While the son is trying to make meaning out of his father’s complicated stories of identity, he realizes at the end his father was trying so hard to be something he was not that he has completely lost who he was. He lost his identity. That was his crime. As demonstrated by the breaking down of the father's name from Katsuji Uyemura all the way to Tom K. Mura. The assimilation in Anglo-American culture led to the father to lose himself as a person. The story represents problems of relations in regards to culture, gender, sexuality, relationships (especially between father and son), naming and most importantly the issue of identity within American society. Perhaps what we can learn from this story is something that has been told to us since we were young but is still significant and relevant today: don't be afraid to be yourself.  We often want to fit in within mainstream culture, but it is finding who we are that makes us unique as individuals. But at times that is even hard in itself.

Wednesday, February 5, 2014

Mukherjee's "A Father": A Struggle of Ethnic Identity and Culture Clash


A symbolic painting on clashing cultures by Nicola Verlato 
Sharati Mukherjee’s “A Father,” is a story that essentially symbolizes the struggle of ethnic identity. Mr. Bhowmick, a husband and father originally from India, comes to America with his more progressive wife (as Mr. Bhowmick would describe her himself) in search for the “American Dream.” However, Mr. Bhowmick, who’s more of a traditionalist, is more spiritually inclined than his wife. Nevertheless, despite spiritual differences, in a way his wife resembles, and is the connection, to his Indian past, now that they have officially settled in the United States. (And the wife too retains some of her traditional beliefs as she still cooks her husband a big breakfast every morning. In other words, she can be seen as he intermediary between Mr. Bhowmick and his daughter, Babli.) Babli, who along with his wife, have become, for the most part, “Americanized,” enriched by a more practical and materialistic lifestyle. In comparison to Mr. Bhowmick who has a more chauvinistic and sexist attitude, believing that women play certain roles in society, Babli represents a more feminist one (possibly due to the fact that this story was written at the peak of the Civil Rights Movement). 

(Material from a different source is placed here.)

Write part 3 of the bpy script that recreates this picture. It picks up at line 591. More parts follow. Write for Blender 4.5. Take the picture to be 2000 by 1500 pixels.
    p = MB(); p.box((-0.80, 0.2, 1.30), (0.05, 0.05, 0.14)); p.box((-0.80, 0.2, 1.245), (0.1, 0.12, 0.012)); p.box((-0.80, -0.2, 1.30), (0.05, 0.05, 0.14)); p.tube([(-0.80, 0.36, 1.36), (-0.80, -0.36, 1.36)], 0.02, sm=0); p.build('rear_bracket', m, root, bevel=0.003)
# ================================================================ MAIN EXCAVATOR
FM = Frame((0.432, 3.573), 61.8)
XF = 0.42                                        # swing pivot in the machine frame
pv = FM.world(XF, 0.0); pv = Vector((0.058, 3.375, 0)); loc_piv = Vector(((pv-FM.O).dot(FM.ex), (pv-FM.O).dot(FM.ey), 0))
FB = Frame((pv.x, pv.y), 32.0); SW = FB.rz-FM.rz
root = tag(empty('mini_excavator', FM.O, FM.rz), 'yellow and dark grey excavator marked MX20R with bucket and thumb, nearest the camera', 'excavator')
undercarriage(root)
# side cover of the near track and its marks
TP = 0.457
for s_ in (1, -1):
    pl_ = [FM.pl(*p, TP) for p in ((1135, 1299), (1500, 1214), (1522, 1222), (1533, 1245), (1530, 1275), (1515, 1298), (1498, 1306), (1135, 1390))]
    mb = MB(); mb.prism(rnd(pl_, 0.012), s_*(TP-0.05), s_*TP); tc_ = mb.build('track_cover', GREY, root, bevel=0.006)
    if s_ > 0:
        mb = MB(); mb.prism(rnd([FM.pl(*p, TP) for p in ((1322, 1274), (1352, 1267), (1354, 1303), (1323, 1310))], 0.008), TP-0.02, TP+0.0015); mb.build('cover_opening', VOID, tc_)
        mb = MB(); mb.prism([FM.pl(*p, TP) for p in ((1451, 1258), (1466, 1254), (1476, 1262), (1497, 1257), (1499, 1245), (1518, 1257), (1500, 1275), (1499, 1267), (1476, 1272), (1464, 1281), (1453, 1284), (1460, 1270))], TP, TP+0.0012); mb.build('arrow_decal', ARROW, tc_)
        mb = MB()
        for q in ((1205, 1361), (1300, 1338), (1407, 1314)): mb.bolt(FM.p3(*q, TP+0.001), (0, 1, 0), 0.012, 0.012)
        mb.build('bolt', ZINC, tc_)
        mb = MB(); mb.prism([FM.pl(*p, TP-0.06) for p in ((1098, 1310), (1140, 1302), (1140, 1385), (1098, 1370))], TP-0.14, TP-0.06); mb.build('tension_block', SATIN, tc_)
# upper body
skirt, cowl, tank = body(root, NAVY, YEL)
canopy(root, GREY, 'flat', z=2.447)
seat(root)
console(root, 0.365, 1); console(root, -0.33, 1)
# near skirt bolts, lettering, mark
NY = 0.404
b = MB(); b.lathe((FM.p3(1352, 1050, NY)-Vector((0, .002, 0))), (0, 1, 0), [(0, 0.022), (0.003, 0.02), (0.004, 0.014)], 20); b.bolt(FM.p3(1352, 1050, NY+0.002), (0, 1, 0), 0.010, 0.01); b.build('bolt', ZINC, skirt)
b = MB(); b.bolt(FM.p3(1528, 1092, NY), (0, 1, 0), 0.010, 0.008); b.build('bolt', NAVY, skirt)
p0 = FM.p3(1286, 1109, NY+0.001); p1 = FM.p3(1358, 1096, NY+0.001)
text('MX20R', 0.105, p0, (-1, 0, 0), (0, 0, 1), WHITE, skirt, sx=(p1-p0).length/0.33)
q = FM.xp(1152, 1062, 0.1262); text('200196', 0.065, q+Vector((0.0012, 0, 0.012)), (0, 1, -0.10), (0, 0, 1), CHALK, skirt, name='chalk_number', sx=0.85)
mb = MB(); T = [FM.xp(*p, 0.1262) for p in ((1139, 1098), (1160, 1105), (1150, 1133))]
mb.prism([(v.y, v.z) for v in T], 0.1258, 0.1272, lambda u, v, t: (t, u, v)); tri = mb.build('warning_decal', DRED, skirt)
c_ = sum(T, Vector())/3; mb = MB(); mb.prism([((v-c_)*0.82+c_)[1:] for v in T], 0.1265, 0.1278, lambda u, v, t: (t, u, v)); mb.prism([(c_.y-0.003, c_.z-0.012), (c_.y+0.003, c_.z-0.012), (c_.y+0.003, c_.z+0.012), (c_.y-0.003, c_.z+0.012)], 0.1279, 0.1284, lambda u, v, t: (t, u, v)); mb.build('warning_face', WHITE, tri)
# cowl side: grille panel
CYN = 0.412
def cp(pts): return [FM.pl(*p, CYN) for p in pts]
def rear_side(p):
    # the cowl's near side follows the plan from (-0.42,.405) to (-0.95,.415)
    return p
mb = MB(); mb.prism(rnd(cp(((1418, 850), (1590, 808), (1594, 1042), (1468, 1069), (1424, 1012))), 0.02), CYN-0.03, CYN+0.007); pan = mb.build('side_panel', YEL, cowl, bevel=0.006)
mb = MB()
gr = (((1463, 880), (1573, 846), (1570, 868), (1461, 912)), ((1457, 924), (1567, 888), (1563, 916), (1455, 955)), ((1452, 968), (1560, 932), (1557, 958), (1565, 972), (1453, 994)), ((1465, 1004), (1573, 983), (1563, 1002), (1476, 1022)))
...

While Mr. Bhowmick is geared toward his ethnic background, it is not to be confused for his appreciation of America. While he admits that America has provided him and his family a comfortable life (materialistically speaking). What really fulfills him in his soul is the culture he grew up with: it is a battle in which for Mr. Bhowmick spiritualism triumphs over materialism. Symbolically, Babli can be seen as his total opposite in the sense of personal views and lifestyle. It can be interpreted that while Babli (as America) can bring Mr. Bhowmick material comfort (as she is a successful engineer) when in need. However, she (as America) cannot bring him the level of comfort and fulfillment as his Indian background does (p. 341).

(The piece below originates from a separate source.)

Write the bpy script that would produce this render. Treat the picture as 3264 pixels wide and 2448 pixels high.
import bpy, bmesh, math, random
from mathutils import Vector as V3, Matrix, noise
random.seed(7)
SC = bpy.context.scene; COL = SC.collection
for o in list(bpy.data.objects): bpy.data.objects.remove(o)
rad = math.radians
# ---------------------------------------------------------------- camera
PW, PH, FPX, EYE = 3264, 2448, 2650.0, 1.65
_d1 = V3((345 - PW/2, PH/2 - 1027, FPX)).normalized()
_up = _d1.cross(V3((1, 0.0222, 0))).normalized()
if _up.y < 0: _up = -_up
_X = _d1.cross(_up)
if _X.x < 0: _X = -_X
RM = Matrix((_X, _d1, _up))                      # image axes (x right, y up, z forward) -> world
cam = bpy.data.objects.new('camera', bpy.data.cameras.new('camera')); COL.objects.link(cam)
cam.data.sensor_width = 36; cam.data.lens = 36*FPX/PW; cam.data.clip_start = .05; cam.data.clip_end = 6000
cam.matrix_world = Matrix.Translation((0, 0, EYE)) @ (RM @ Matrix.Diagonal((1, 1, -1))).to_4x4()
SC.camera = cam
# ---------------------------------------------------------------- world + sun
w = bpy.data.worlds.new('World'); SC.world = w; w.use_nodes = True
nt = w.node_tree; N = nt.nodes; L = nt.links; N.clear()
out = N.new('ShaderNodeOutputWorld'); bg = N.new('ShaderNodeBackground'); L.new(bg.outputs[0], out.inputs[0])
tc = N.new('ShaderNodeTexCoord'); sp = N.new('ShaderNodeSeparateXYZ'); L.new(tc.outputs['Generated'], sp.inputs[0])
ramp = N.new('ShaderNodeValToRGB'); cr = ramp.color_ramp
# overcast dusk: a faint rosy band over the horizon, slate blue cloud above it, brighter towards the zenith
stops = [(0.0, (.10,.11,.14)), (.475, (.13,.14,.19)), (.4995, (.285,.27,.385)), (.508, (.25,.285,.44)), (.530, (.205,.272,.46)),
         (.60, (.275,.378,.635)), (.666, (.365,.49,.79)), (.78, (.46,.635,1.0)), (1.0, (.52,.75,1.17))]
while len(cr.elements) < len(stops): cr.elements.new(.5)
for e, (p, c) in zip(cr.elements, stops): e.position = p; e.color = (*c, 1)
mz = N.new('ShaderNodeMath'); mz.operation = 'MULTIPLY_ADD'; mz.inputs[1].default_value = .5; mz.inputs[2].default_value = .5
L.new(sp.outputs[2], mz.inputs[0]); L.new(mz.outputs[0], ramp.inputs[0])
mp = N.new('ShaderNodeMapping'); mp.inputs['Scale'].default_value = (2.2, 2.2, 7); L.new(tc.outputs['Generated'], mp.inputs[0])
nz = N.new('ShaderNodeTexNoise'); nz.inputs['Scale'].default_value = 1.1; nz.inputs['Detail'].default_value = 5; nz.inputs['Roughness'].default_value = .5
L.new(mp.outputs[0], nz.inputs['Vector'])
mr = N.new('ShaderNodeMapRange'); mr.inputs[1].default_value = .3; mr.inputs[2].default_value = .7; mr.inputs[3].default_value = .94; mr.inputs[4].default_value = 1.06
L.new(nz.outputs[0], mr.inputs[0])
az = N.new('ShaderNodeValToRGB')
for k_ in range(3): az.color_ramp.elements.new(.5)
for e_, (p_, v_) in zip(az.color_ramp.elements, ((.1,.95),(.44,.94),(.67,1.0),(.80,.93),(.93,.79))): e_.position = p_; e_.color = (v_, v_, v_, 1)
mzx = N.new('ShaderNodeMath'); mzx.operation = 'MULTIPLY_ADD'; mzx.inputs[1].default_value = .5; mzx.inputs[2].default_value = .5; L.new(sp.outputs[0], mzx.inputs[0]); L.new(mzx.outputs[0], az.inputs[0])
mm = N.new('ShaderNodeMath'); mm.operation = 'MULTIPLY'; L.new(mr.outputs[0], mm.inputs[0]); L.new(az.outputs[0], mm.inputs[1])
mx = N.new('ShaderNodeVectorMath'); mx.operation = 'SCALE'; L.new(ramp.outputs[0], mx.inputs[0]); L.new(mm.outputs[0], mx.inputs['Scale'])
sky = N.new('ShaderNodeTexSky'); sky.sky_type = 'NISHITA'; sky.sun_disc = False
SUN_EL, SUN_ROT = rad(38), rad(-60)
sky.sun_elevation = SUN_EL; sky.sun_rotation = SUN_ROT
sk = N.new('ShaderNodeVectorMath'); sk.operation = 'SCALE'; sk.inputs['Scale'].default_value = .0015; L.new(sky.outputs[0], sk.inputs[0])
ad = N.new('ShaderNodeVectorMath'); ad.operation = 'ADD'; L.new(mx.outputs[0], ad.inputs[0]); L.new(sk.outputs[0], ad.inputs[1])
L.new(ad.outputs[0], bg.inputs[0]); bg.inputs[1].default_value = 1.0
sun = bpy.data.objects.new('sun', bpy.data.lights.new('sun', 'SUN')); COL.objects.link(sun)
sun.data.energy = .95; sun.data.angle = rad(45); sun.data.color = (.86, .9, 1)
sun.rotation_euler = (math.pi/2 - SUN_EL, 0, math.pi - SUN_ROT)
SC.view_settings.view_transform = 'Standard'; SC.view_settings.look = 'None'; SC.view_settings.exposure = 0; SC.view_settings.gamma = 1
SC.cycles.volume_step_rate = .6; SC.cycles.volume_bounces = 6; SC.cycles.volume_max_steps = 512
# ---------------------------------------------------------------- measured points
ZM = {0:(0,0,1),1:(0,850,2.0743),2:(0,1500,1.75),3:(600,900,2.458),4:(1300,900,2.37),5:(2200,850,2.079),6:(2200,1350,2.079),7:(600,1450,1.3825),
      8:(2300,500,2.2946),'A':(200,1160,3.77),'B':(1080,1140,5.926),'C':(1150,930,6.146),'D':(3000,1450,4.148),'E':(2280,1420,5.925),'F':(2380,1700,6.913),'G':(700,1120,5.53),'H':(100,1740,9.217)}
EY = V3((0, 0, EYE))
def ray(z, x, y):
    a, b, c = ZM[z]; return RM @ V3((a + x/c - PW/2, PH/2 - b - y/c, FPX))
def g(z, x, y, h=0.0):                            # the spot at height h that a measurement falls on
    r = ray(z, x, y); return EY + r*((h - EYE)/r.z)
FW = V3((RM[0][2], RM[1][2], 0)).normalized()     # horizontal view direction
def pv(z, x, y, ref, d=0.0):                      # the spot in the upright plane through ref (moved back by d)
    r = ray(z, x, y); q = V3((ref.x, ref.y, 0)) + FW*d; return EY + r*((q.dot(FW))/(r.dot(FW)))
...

This brings Mr. Bhowmick to question his own identity, and which culture should he choose. The author allegorically places Mr. Bhowmick in a situation in which he had to choose to ignore the sneeze that his neighbor, Al Stazniak, made, which represented a “start of a journey [that] brings bad luck” in Hindu superstition (siding with American culture), or “admit the smallness of mortals, undo the fate of the universe by starting over, and go back inside the apartment, sit for a second on the sofa, then re-start his trip” (siding his original Indian culture). To his rationale “[c]ompromise” and “adaptability” is what made sense to balance “between new-world reasonableness and old-world beliefs” (p. 342). (This makes sense because he had already compromised a spiritually fulfilling life of “truth, beauty, and poetry” in India for materialistic life in America.)

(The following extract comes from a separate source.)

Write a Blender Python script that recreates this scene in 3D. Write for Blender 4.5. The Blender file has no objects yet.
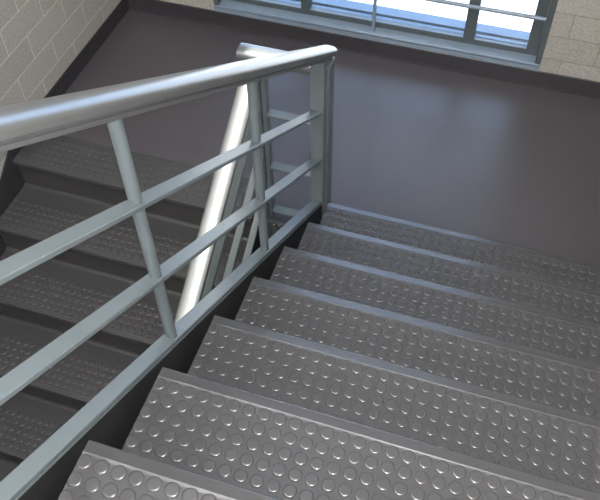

Nonetheless, he chooses to go with what he was comfortable and decides to go back inside his home and pray to un-jinx the superstition. As a result, he happens to overhear his daughter vomiting. Many different reasons for why she is vomiting races through Mr. Bhowmick’s mind. His ultimate conclusion is that Babli is pregnant. He kept quiet about it until he found his wife attacking Babli over the pregnancy, as she was not impregnated by a man in the “traditional” fashion (the wife going back to her cultural roots despite being described as progressive). In contrast, before Mr. Bhowmick finds out that Babli got pregnant, he tried to keep a positive, more progressive attitude. But of course, his true ethnic background overcame that, as with the sneeze aforementioned, when he did come to find out the method in which Babli was impregnated: through a donor. And even though Babli was in favor of it, Mr. Browmick was the one who ended up attacking his daughter: it was a clash between cultures. While this story speaks to the reality of how people through different cultural backgrounds clash. What we can learn from this story is to attempt to be more open-minded to cultures and possibilities, not only to make us more tolerant but wiser as well.